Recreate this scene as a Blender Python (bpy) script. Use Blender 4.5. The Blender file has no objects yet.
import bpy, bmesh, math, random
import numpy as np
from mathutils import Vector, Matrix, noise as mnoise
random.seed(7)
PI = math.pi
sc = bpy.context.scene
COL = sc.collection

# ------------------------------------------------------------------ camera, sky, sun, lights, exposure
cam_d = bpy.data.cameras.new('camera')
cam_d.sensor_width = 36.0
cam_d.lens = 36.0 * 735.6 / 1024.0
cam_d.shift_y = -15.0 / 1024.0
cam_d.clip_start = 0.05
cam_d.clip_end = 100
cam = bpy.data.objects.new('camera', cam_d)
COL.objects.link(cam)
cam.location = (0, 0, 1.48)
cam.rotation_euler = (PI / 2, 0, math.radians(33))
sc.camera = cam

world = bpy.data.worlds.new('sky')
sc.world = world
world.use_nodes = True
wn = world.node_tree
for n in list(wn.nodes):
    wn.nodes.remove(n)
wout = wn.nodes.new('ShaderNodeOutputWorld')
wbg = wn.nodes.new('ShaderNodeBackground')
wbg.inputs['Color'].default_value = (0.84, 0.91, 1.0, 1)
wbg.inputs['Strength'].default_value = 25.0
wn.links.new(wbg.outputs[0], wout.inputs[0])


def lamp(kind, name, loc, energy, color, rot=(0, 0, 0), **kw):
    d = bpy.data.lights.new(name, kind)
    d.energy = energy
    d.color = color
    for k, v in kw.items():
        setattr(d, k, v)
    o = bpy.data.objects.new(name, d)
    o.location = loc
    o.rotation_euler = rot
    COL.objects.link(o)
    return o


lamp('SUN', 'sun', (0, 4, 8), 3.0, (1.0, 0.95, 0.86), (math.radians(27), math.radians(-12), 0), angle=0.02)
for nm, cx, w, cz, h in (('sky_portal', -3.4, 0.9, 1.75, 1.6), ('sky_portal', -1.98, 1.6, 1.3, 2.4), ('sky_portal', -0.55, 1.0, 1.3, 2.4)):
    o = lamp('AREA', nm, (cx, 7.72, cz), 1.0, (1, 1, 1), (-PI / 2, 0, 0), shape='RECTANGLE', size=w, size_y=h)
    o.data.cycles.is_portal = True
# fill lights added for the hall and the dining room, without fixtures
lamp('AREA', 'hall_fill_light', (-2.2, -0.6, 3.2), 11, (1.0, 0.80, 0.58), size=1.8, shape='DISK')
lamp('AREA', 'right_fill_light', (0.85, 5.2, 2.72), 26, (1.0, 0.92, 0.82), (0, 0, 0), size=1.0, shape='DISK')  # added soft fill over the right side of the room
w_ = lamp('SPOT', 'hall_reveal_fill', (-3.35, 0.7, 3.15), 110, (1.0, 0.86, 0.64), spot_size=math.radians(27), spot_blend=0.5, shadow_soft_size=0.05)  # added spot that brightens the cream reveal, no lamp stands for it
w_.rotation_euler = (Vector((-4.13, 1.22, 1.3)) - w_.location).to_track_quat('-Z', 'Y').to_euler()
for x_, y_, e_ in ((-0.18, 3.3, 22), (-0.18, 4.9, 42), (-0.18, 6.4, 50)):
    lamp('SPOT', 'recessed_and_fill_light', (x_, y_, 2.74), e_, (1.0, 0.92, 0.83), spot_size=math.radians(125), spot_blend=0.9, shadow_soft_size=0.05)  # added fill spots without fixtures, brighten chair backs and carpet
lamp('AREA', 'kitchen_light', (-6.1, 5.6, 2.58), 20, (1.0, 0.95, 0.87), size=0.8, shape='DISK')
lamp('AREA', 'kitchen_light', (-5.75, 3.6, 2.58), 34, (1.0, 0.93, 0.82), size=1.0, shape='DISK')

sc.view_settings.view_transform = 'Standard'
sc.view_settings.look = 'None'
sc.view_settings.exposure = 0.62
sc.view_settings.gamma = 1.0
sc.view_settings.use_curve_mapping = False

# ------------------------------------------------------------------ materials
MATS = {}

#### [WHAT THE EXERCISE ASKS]
Include the first line, the line containing "COL = sc.collection", and every line between them, copied exactly from the material above; output no other line.

#### [TASK ANSWER]
Recreate this scene as a Blender Python (bpy) script. Use Blender 4.5. The Blender file has no objects yet.
import bpy, bmesh, math, random
import numpy as np
from mathutils import Vector, Matrix, noise as mnoise
random.seed(7)
PI = math.pi
sc = bpy.context.scene
COL = sc.collection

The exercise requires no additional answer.